The issue is why "vegans" don't make more effort not to
cause the death of animals. First we need to recap the
argument.

All "vegans" begin by following a logical fallacy in
order to arrive at the totality of "veganism": the
rule, Do Not Consume Animal Parts. The fallacy is this:

If I consume animal parts, I cause the suffering
and death of animals.

I do not consume animal parts;

therefore, I do not cause the suffering and death
of animals.

This argument embodies a classic fallacy, Denying the
Antecedent. A person can cause suffering and death of
animals by means other than consuming things made from
animal parts. The most important way in which this
occurs that is relevant to "vegans" is collateral
animal deaths in agriculture (CDs). The cultivation,
harvest, storage and distrbution of many grain crops in
particular causes suffering and death to animals on a
massive scale.

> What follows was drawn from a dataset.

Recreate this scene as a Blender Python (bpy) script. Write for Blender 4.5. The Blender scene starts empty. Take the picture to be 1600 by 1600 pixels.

None of the animal slaughter is
"necessary", but it is inevitable given current methods
of farming. "vegans" buy vegetables and fruits without
any consideration whatever about how many animals were
killed in the course of their production.

When and if they learn about CDs, "vegans" are forced
to acknowledge that they do not live a "cruelty free"
life, merely by following the "vegan" rule of "do not
consume animal parts." The usual course of retreat is
to make an intermediate stop at the false claim, "I am
doing the best I can to reduce animal death." This is
quickly seen to be a false claim: different vegetable
crops cause different numbers of CDs. The production
of rice, for example, is exceptionally lethal to
animals, far more so than other starchy grains. To the
extent the "vegan" eats rice rather than other, less
lethal grains, she is not "doing the best she can" not
to cause animal death.

Once "vegans" see that their intermediate position is
untenable, they make a second retreat to the weakest
position of all, the one that reveals "veganism" to be
utterly specious as an ethical choice: "At least I'm
doing better than you omnivores." This claim ALSO is
false, as one can easily show that a meat-including
diet can cause fewer deaths than virtually any "vegan"
diet. However, there is no further room for retreat,
so "vegans" simply close their eyes to the obvious, and
either stick with the "I'm doing better than you"
position, which illustrates the utter moral bankruptcy
of "veganism", or attempt to claw their way back to
their intermediate claim of "doing the best I can."

This position - "doing the best I can" - is the one
Skanky Carpetmuncher is currently trying vainly to
defend, even though she has already abandoned it to
make her second retreat. The quote at the top is her
reply to someone who asked her why she doesn't buy only
locally produced foods and spices (the implication
being that local production somehow necessarily causes
fewer deaths than distant production.) Her answer
implicitly *accepts* that locally produced means fewer
deaths than remotely produced, but we see that she
makes the reduction of animal deaths subordinate to her
aesthetic desire for more flavorful food. She doesn't
NEED spices at all; she merely wants them. How can a
supposedly absolute ethical value - "it is wrong to
kill animals" - take a back seat to her aesthetic wish
for flavor variety, and still be called a valid ethics?

It can't.

In my direct reply to Skanky Carpetmuncher, I pointed
out that by subordinating her absolute belief that it
is wrong to kill animals to her wish for flavor variety
in food, she is implicitly admitting, once again, that
she is NOT "doing the best she can" at reducing animal
death. In fact, she is revealing that she does NOT
believe killing animals is wrong. Her reply was very
revealing:

You can't accept that I find an improvement good
enough.
You want me to strive for a veganic perfection that
only
you [expletive] seems to see. I do MY best which
is good
enough for me to be content.

There is no question that she is NOT "doing her best",
as she could easily forgo the spices. She has, for the
SECOND time, retreated from the claim "I'm doing the
best I can" to the vastly weaker claim of "I think I'm
doing better than you, which is good enough for me."

In the process, she has revealed the fatal flaw in
"veganism" and, necessarily, in "vegans" themselves:
they don't really believe their absolute claim that
killing animals is wrong. Once that claim is
effectively abandoned, as this reveals it must be, we
see that "veganism" isn't about ethics at all.